Another thing is, there's no longer an option for a 12" or a 14" screen.  All MacBooks are 13.3" only.  I am so used to the 14" screen on my iBooks that the 13.3" does in fact seem smaller, though of course it's sharp and bright.  You wouldn't think a small size difference like that is noticeable, but for me, it most certainly is.  The MacBooks come with the now-ubiquitous iSight camera built in.  Having used this on my MacBook Pro, I can say that it's far less useful than it could be, for two reasons:  one, it can't be steered left or right, and pans up and down only when you adjust the angle of the screen, which means it's pretty much only a videoconferencing-style webcam.  Two, its support outside iChat is nonexistent, and iChat doesn't really support anything by iChat and AIM, though through Jabber, it apparently possible to talk to MSN and Yahoo, though... no support for video!

I ended up buying an update to Logic Express so that I can use my MacBook Pro to do my podcasts (yes, I'm planning another podcast episode soon), as well as an Elgato EyeTV 250, so I can turn my old "dome" iMac G4 into a Tivo.  Like I watch that much television.
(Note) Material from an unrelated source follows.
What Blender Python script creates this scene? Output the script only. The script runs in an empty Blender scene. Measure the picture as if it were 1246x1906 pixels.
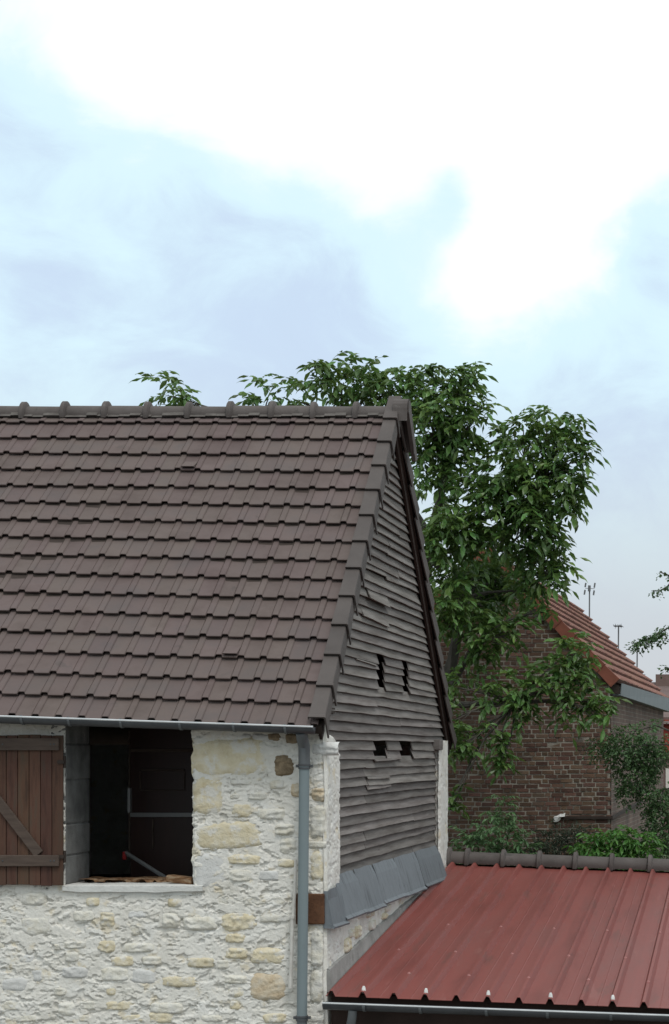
import bpy, math, random
import numpy as np
from mathutils import Vector, Matrix

R = math.radians
rng = random.Random(11)
nrg = np.random.RandomState(5)
scene = bpy.context.scene
COL = scene.collection

# ------------------------------------------------------------------ camera
F, PX, PY, EYE = 3700.0, 1400.0, 1400.0, 5.0      # focal length and principal point in photograph pixels
cam_data = bpy.data.cameras.new("camera")
cam = bpy.data.objects.new("camera", cam_data)
COL.objects.link(cam)
cam.location = (0, 0, EYE)
cam.rotation_euler = (R(90), 0, 0)
cam_data.sensor_fit = 'HORIZONTAL'
cam_data.sensor_width = 36.0
cam_data.lens = 36.0 * F / 1246.0
cam_data.shift_x = (623 - PX) / 1246.0
cam_data.shift_y = (PY - 953) / 1246.0
cam_data.clip_start = 0.1
cam_data.clip_end = 5000
scene.camera = cam


def at(px, py, Y):
    return Vector(((px - PX) / F * Y, Y, EYE + (PY - py) / F * Y))


# ------------------------------------------------------------------ world, sun, exposure
SUN_EL, SUN_AZ = 58.0, 150.0      # azimuth clockwise from +Y (the camera looks along +Y)
scene.view_settings.view_transform = 'Standard'
scene.view_settings.look = 'None'
scene.view_settings.exposure = 0.0
scene.view_settings.gamma = 1.0
scene.view_settings.use_curve_mapping = False
scene.cycles.max_bounces = 5
scene.cycles.diffuse_bounces = 3
scene.cycles.use_denoising = True

world = bpy.data.worlds.new("World")
scene.world = world
world.use_nodes = True
wn, wl = world.node_tree.nodes, world.node_tree.links
wn.clear()


def wmath(op, a, b=None, c=None):
    n = wn.new('ShaderNodeMath')
    n.operation = op
    for i, v in enumerate((a, b, c)):
        if v is None:
            continue
        if isinstance(v, (int, float)):
            n.inputs[i].default_value = v
        else:
            wl.new(v, n.inputs[i])
    return n.outputs[0]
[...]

I have to say, the Apple Store in Soho was more comfortable.  The one on Fifth is rather barren-looking... only one place to sit down, and that's a sort of concrete wall around the base of the elevator which will suck all the heat out of your ass if you let it.  This was probably a conscious choice on Apple's part, so that perverted geeks don't spend all afternoon under the glass stairs checking out theatregoing women's butts.